Problem: Report each line of the data that has "Blender" somewhere in it.

Stored data:
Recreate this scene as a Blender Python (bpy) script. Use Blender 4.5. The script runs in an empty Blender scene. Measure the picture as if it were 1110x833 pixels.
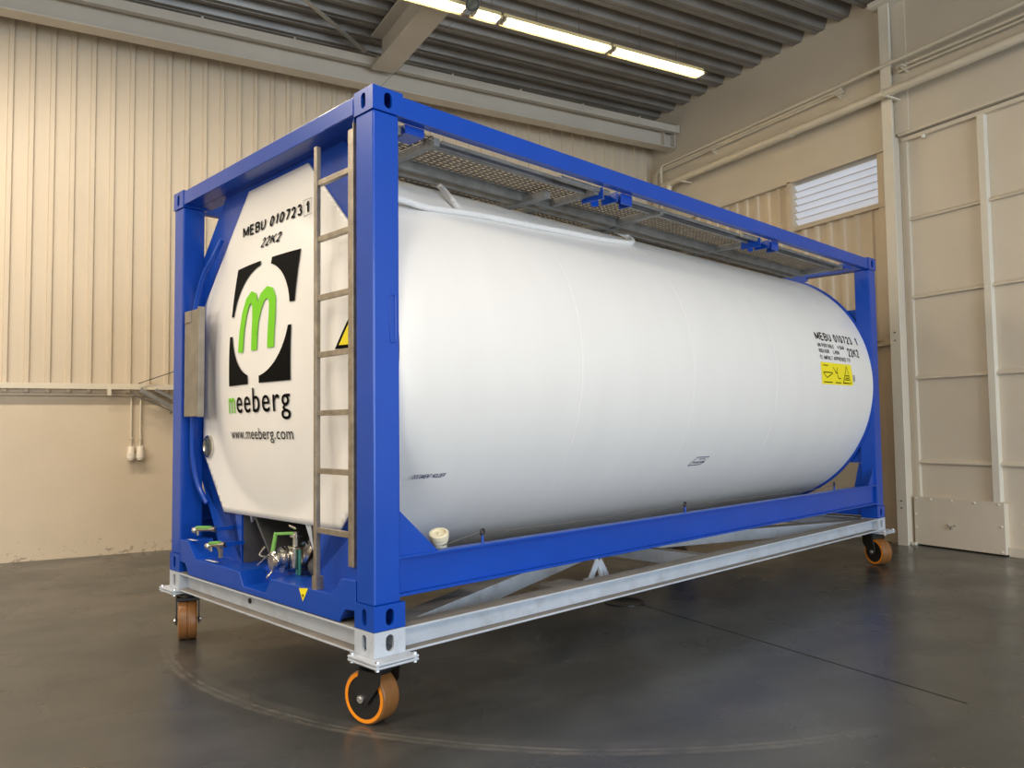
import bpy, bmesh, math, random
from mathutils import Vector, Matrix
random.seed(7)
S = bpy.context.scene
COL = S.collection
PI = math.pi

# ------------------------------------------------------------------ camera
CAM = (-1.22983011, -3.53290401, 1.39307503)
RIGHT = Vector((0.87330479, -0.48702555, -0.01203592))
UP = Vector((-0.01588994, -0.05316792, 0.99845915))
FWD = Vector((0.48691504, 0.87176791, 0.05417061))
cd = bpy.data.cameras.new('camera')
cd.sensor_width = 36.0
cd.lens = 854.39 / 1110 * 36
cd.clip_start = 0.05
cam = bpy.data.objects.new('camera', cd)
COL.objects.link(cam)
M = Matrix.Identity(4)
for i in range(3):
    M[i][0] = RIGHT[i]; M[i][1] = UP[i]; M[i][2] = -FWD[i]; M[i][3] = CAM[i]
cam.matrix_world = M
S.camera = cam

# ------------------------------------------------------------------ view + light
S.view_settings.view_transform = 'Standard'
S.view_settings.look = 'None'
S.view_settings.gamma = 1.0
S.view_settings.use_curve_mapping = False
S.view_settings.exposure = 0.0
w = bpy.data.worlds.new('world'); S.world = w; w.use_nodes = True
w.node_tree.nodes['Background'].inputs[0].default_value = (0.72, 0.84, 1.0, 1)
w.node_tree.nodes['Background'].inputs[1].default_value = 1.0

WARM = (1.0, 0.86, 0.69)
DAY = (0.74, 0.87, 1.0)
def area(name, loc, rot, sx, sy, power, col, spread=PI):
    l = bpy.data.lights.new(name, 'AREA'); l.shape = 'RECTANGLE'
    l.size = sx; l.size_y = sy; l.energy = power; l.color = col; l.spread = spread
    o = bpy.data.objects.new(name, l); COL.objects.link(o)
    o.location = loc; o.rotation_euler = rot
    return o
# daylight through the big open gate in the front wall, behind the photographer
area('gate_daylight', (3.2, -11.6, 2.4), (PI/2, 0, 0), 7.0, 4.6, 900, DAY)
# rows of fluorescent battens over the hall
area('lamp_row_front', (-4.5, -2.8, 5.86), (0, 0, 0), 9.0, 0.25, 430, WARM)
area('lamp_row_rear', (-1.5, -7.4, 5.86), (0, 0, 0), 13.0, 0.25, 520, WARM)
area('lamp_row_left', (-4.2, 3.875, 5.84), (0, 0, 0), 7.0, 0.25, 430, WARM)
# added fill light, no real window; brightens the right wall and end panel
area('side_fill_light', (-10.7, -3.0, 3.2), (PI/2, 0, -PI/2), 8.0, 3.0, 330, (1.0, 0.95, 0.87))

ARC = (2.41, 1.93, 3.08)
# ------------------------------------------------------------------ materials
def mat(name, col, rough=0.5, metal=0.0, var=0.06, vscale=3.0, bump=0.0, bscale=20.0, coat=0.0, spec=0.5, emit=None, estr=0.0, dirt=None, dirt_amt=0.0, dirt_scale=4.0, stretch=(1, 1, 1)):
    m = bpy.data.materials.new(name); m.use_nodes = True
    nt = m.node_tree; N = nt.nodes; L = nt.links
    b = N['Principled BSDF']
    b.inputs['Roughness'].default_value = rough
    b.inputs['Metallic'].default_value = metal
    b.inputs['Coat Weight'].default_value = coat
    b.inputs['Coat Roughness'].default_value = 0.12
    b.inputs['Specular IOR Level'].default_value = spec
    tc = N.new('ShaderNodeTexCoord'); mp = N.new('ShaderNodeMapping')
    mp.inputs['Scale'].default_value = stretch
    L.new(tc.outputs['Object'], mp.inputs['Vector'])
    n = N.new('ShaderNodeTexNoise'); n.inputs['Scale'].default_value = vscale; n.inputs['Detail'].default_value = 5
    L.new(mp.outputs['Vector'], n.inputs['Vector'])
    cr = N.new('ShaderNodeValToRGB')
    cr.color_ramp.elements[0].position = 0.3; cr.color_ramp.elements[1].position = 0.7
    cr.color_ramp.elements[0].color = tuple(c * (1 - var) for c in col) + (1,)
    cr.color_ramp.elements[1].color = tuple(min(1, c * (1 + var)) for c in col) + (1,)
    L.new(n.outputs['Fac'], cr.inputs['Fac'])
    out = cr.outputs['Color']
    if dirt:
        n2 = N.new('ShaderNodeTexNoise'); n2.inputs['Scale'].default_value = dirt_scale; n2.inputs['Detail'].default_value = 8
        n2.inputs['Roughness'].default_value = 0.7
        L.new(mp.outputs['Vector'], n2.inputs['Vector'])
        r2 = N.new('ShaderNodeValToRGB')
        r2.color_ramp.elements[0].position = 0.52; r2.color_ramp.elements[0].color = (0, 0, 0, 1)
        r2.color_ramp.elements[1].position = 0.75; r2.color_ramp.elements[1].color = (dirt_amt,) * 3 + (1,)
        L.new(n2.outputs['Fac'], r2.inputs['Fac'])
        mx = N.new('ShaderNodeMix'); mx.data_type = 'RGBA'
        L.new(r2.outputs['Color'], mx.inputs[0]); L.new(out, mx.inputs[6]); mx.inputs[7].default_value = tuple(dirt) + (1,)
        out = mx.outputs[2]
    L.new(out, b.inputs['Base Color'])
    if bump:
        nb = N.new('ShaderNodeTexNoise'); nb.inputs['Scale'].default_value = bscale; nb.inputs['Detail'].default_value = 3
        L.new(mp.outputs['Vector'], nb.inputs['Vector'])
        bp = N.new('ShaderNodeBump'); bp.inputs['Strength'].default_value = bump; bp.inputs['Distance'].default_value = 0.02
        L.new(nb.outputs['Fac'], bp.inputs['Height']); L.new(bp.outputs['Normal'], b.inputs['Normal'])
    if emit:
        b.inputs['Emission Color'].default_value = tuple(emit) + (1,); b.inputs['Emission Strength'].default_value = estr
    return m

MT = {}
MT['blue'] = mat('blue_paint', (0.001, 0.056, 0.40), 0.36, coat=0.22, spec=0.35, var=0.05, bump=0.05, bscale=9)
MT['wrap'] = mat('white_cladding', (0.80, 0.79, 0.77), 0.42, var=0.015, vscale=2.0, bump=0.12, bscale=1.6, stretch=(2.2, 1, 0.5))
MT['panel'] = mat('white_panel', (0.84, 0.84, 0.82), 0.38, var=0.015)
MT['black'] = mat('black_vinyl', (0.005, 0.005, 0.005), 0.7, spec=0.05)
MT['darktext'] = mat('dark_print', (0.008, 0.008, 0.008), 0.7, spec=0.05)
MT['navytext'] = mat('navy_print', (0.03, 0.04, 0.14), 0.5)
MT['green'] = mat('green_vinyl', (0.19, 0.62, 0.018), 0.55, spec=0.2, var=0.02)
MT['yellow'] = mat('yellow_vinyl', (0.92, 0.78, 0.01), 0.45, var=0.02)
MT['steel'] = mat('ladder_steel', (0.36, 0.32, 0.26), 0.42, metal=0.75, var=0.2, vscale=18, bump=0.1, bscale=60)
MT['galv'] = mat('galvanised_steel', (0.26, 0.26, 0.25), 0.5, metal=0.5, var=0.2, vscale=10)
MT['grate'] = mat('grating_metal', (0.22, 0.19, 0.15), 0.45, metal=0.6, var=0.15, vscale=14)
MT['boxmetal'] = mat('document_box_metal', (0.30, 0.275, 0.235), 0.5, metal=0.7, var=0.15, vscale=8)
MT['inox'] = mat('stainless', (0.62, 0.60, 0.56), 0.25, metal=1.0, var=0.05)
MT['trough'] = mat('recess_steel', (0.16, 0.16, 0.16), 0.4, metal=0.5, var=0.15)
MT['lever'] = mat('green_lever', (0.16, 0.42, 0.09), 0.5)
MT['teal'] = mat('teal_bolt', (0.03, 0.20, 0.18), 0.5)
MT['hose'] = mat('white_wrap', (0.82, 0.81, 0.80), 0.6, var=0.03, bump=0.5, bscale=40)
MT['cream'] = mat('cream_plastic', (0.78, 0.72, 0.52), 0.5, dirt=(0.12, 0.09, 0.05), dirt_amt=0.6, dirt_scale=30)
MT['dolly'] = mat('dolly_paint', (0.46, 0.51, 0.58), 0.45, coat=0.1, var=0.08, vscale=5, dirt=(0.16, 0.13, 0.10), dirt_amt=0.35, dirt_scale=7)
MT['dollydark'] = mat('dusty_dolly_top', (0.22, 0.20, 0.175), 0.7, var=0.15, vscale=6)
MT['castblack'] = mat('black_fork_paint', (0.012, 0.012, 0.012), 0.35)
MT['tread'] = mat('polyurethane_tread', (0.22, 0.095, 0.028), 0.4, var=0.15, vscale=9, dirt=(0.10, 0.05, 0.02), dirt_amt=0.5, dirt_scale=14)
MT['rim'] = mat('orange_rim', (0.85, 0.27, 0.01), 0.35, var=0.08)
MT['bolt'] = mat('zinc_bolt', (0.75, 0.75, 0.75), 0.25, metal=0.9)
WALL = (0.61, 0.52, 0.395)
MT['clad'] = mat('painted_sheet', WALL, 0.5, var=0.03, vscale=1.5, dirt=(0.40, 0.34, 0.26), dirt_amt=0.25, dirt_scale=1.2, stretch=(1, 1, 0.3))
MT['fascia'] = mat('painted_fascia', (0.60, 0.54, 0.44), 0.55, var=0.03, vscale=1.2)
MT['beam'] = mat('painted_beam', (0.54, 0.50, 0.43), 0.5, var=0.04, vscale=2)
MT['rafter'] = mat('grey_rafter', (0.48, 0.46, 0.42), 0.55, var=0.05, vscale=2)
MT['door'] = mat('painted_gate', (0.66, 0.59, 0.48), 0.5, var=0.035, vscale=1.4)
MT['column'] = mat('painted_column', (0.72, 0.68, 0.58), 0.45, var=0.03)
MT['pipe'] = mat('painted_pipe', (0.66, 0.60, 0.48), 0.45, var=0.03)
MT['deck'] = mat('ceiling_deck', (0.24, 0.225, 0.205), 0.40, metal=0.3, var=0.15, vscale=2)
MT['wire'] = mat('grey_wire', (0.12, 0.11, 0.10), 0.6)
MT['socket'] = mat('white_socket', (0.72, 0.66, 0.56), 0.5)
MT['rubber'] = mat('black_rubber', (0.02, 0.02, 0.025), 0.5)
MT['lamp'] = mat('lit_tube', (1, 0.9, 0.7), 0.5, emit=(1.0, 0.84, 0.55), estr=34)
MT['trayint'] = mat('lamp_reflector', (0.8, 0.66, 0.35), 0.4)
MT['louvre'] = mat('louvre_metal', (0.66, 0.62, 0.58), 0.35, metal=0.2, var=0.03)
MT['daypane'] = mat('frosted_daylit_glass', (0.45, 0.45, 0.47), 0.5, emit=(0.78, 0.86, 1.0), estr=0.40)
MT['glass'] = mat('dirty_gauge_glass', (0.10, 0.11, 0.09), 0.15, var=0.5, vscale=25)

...

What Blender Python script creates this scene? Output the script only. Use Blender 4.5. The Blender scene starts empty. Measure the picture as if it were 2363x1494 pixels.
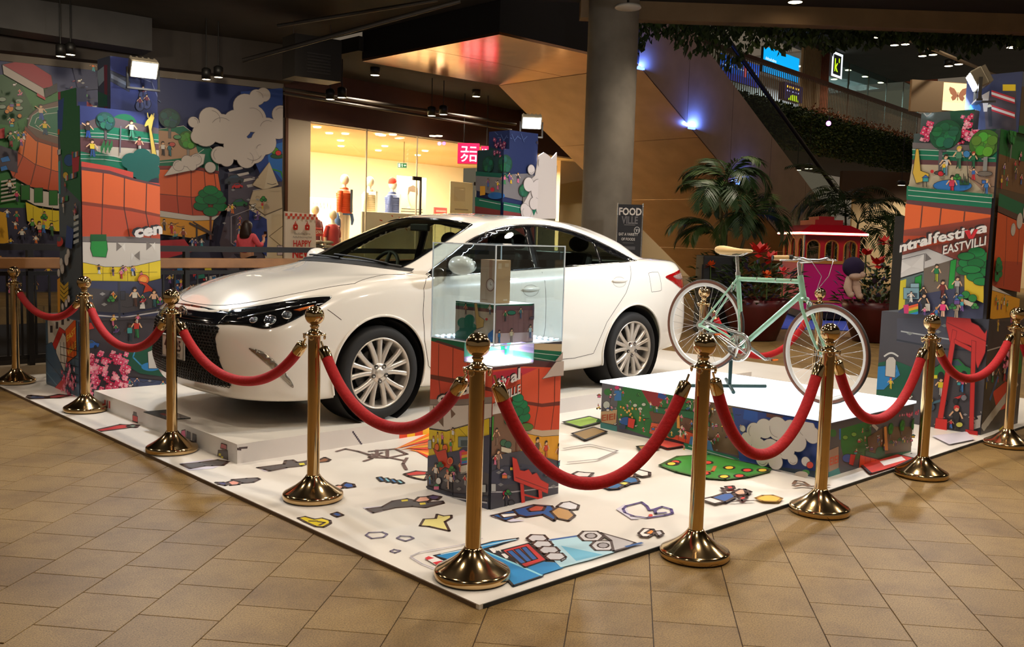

* * *

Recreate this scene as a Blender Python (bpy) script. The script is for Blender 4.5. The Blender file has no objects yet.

Output of the task:
Recreate this scene as a Blender Python (bpy) script. Use Blender 4.5. The script runs in an empty Blender scene. Measure the picture as if it were 1110x833 pixels.
What Blender Python script creates this scene? Output the script only. Use Blender 4.5. The Blender scene starts empty. Measure the picture as if it were 2363x1494 pixels.
Recreate this scene as a Blender Python (bpy) script. The script is for Blender 4.5. The Blender file has no objects yet.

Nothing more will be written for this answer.